Among numerous systems examined as potential catalysts, cations in weakly basic environment deserve attention. Weakly basic environment means the surrounding in which the cation is unable to form strong bonds with adjacent molecules. It appears, that such cations show very different reactivity patterns as compared to classical systems, where these interactions are stronger. This opens the way to synthesize exotic and novel compounds but also to observe unprecedented catalytic activity of such cationic species. In order to provide such weakly basic environment, it is crucial to select both a proper solvent and anion. In that field, so called weakly coordinating anions (WCAs) have proven valuable. This is due to their large size and structure which prevents strong bonding to cations thus rendering them highly reactive.
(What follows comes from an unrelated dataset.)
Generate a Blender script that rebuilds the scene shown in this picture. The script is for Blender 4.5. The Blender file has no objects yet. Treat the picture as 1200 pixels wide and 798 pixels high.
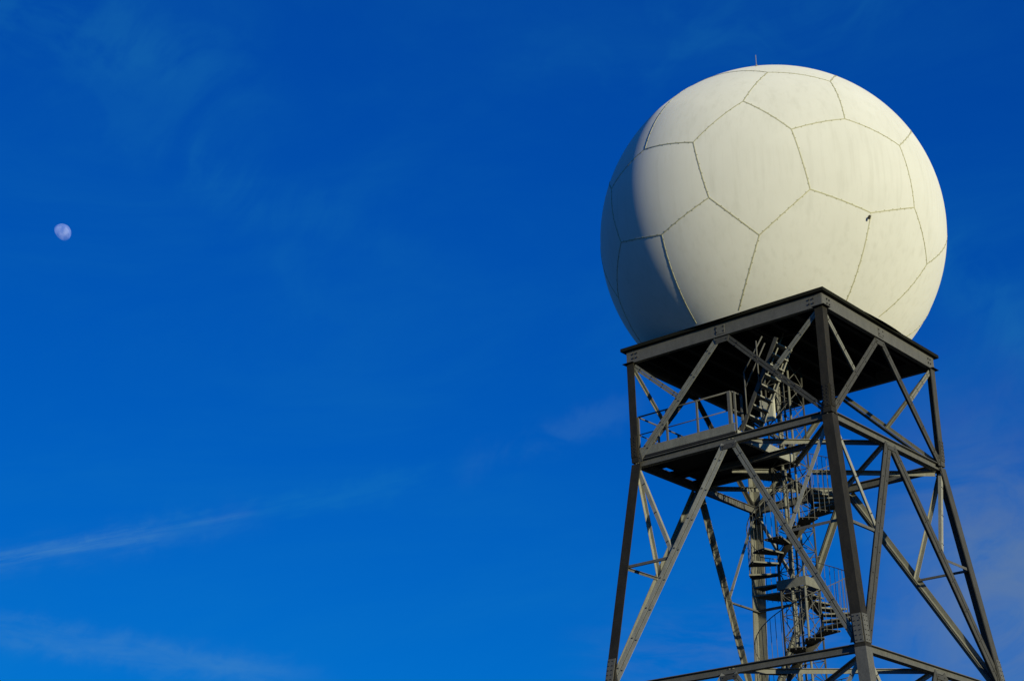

The research project is aimed at investigation of highly promising group of novel catalysts of polymerization and cyclotrimerization based on the salts of WCA and common divalent cations, like manganese, calcium or magnesium. Both of these processes are important because of compounds and materials produced, i.e. polymers and organic compounds with 6-membered aromatic ring. As shown already by our preliminary results, some of the salts of WCA tested show extraordinary catalytic activity in abovementioned reactions – even hundreds of times higher as compared to currently used catalysts.

For that reason, the field calls for thorough investigation of the capabilities and mechanisms of a wide range of WCA-based salts of divalent cations as catalysts in reactions involving unsaturated hydrocarbonds containing either double or triple C-C bond. This will be done on the basis of detailed analysis of experimental data collected for reactions with various hydrocarbons (i.e. with varying structure), physicochemical properties and structures of the resulting products and with the aid of quantum-chemical calculations. In long term perspective, which is beyond the scope of the project, these results will help to develop more efficient and more reactive catalysts for chemical processes with key role in modern economy.